Conata Basin and Badlands National Park are part of a land swap with The Nature Conservancy.
Big chunks of scenic badlands and grasslands would change ownership under a swap that seems headed toward approval over the objections of some ranchers in southwest South Dakota. The deal, known as the Cain Creek Land Exchange, is described by the parties doing the swapping as an attempt to straighten out some of the checkerboard pattern of public-private land ownership in the area. Some ranchers don't see the swap as so benign. Rather, they worry that the deal will put them closer to pesky prairie dogs and will subtract property-tax revenues from local governments. [Seth Tupper, Rapid City Journal]
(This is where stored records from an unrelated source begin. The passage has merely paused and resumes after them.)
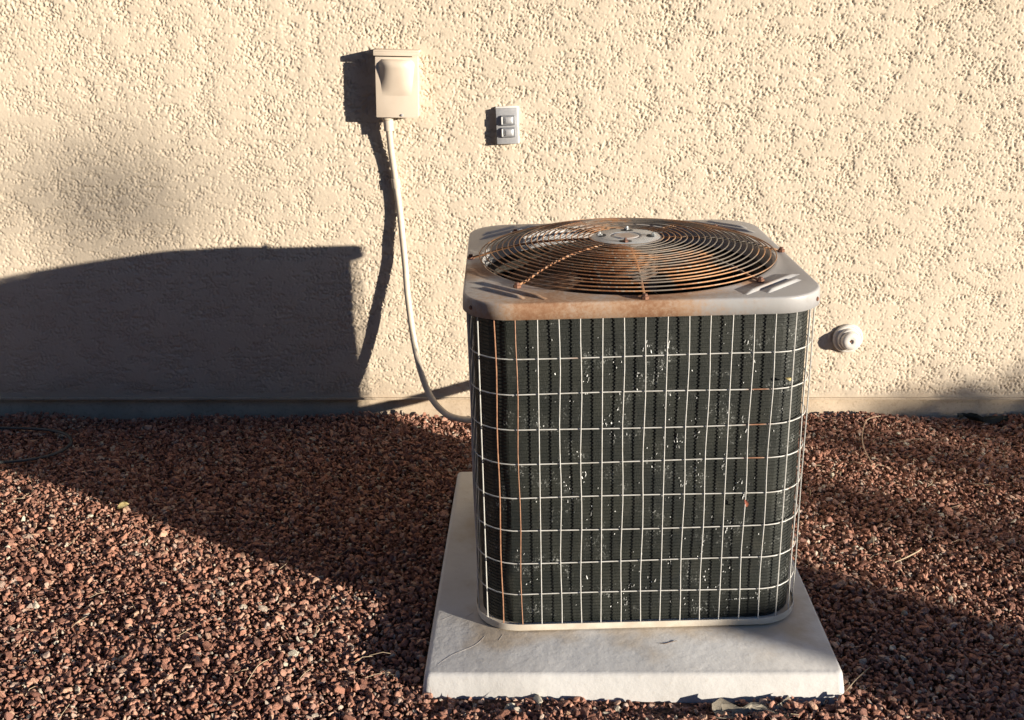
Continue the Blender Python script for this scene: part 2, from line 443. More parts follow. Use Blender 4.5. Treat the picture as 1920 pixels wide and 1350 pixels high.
# ------------------------------------------------------------------ house wall
wall = empty('house_wall', (0, YW, 0))
tag(wall, 'tan stucco house wall with a knockdown texture behind the air conditioner', 'wall', kind='thing')
DX = 0.0024; X0, X1, Z0, Z1 = -1.80, 1.80, 0.058, 1.36
nx, nz = int((X1 - X0) / DX), int((Z1 - Z0) / DX)
def stucco_height():
    a = band_noise(nx, nz, DX, 0.0118, 0.034, 1.10, 0.76, 1)           # blobs of the sprayed coat
    b = band_noise(nx, nz, DX, 0.024, 0.08, 1.2, 0.8, 2)
    big = band_noise(nx, nz, DX, 0.15, None, 0.9, 1.1, 3)
    mid = band_noise(nx, nz, DX, 0.060, None, 1.25, 0.8, 6)
    streak = band_noise(nx, nz, DX, 0.050, None, 1.9, 0.45, 4)
    fine = band_noise(nx, nz, DX, 0.0060, 0.015, 1, 1, 5)
    zz, xx = np.mgrid[0:nz, 0:nx]
    n = 0.88 * a + 0.45 * b + 0.30 * fine
    cover = 0.45 * mid + 0.22 * big + 0.42 * streak                   # trowelled zones have fewer pits
    pit = 1 - sstep(n + cover, -1.18, -0.62)                          # pits left between the knocked-down plateaus
    # long thin creases where two passes of the trowel meet
    crease = np.exp(-((0.8 * b + 0.5 * mid + 0.12 * a) / 0.075) ** 2) * sstep(a, -0.3, 0.9)
    coat = 0.36 * (xx / nx - 0.5) + 0.30 * (zz / nz - 0.5)            # coat was sprayed heavier towards the upper right
    rough = np.clip(0.70 + 0.85 * coat + 0.30 * sstep(-big - 0.9 * streak - 0.5 * mid, -1.0, 1.0), 0.35, 1.25)
    h = -0.0026 * pit - 0.0017 * crease + 0.00030 * np.tanh(0.9 * a) + 0.00010 * b + 0.00013 * fine
    h = h * rough + 0.0004 * big
    lip = sstep(zz * DX, 0.0, 0.02)                                   # smooth lip just above the weep screed
    return (h * lip).astype(np.float32)
H = stucco_height()
zz, xx = np.mgrid[0:nz, 0:nx]
co = np.empty((nz, nx, 3), np.float32)
co[..., 0] = X0 + xx * (X1 - X0) / (nx - 1); co[..., 1] = -H; co[..., 2] = Z0 + zz * (Z1 - Z0) / (nz - 1)
me = bpy.data.meshes.new('stucco'); me.vertices.add(nx * nz); me.vertices.foreach_set('co', co.ravel())
idx = np.arange(nx * nz, dtype=np.int32).reshape(nz, nx)
q = np.stack([idx[:-1, :-1], idx[:-1, 1:], idx[1:, 1:], idx[1:, :-1]], -1).reshape(-1, 4)
me.loops.add(q.size); me.loops.foreach_set('vertex_index', q.ravel())
me.polygons.add(len(q)); me.polygons.foreach_set('loop_start', np.arange(0, q.size, 4, dtype=np.int32))
me.update(calc_edges=True); me.shade_smooth()
obj('stucco', me, M_stucco, wall)
# the wall goes on beyond the picture
bm = bmesh.new()
box(bm, (-5.40, 0.06, 1.40), (7.20, 0.12, 2.684)); box(bm, (5.40, 0.06, 1.40), (7.20, 0.12, 2.684))
box(bm, (0, 0.06, 2.052), (3.60, 0.12, 1.384)); box(bm, (0, 0.07, 0.71), (3.60, 0.12, 1.29))
obj('stucco_backing', finish(bm, 'stucco_backing', 0), M_stucco_far, wall)
obj('foundation', box_mesh('foundation', (18.0, 0.16, 0.30), 0.004, (0, 0.085, -0.098)), M_found, wall)
obj('weep_screed', box_mesh('weep_screed', (18.0, 0.014, 0.007), 0.0015, (0, -0.0005, 0.0565)), M_found, wall)

obj('sky_blocker_eave', box_mesh('sky_blocker_eave', (18.0, 1.00, 0.06), 0.006, (0, -0.44, 2.745)), M_found, wall)  # unseen overhang with its front board, added to hold sky light off the yard
obj('sky_blocker_fascia', box_mesh('sky_blocker_fascia', (18.0, 0.03, 0.20), 0.004, (0, -0.956, 2.78)), M_found, wall)

# ------------------------------------------------------------------ unseen house added behind the camera to block sky light
nb = empty('sky_blocker_house', (-4.5, -3.4, 0))
tag(nb, 'unseen two storey house added across the side yard to block sky light', 'house')
obj('wall', box_mesh('wall', (19.6, 8.0, 5.8), 0.01, (0, -4.0, 2.89)), M_nbwall, nb)
bm = bmesh.new()
vs = [bm.verts.new(p) for p in ((-10.3, 0.55, 5.8), (10.1, 0.55, 5.8), (10.1, -8.55, 5.8), (-10.3, -8.55, 5.8), (-6.5, -4, 7.6), (6.5, -4, 7.6), (-10.3, 0.55, 5.65), (10.1, 0.55, 5.65), (10.1, -8.55, 5.65), (-10.3, -8.55, 5.65))]
for f in ((0, 1, 5, 4), (1, 2, 5), (2, 3, 4, 5), (3, 0, 4), (0, 6, 7, 1), (1, 7, 8, 2), (2, 8, 9, 3), (3, 9, 6, 0), (6, 9, 8, 7)): bm.faces.new([vs[i] for i in f])
obj('roof', finish(bm, 'roof', 0), M_roof, nb)
for wx, wz in ((-6.5, 1.55), (-1.0, 1.55), (5.0, 1.55), (-5.0, 4.2), (3.0, 4.2)):
    wf = obj('window', box_mesh('window', (1.3, 0.06, 1.1), 0.01, (wx, 0.03, wz)), M_edgewhite, nb)
    obj('pane', box_mesh('pane', (1.16, 0.01, 0.96), 0.0, (wx, 0.064, wz)), M_pane, wf)

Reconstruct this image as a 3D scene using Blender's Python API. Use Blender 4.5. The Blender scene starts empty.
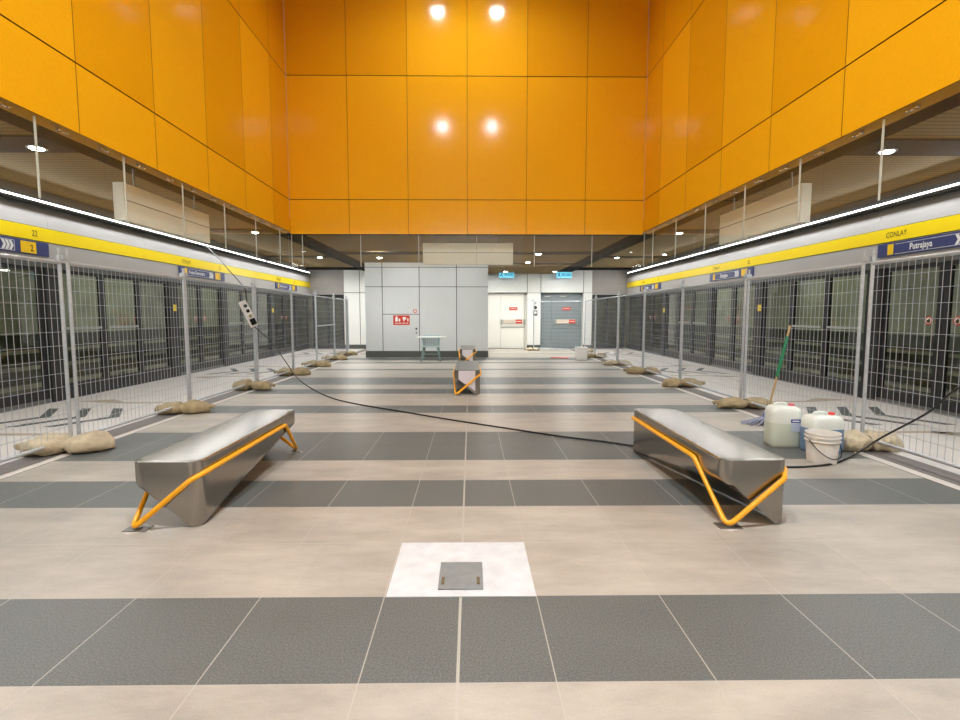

The Center for Great Plains Studies at the University of Nebraska put the Badlands at the top of her 2012 ten regional ecotourism favorites. The Charles M. Russell Wildlife Refuge is, of course, on the list as are other Montana treasures.

#1 is:
Badlands National Park (S.D.) -- The park has 244,000 acres of mixed-grass prairie. It is home to bison, bighorn sheep, prairie dogs, black-footed ferrets and other wildlife. The South Unit of the park is in the process of becoming the first tribal national park, with its world-class natural and cultural resources to be managed by the Oglala Sioux Tribe.
And:
Conata Basin (S.D.) -- The basin refers both to a larger ecoregion consisting of some 142,000 acres just south of Badlands National Park and to a smaller tract of 6,188 acres (plus 25,188 acres of federal grazing allotments) owned by the Nature Conservancy. This largely intact prairie, which provides a home to the full array of prairie wildlife, is the site of a critical and controversial effort to reintroduce nearly extinct black-footed ferrets, which require prairie dogs as food source.
Theodore Roosevelt National Park in North Dakota and Devils Tower in Big Wonderful also made the cut.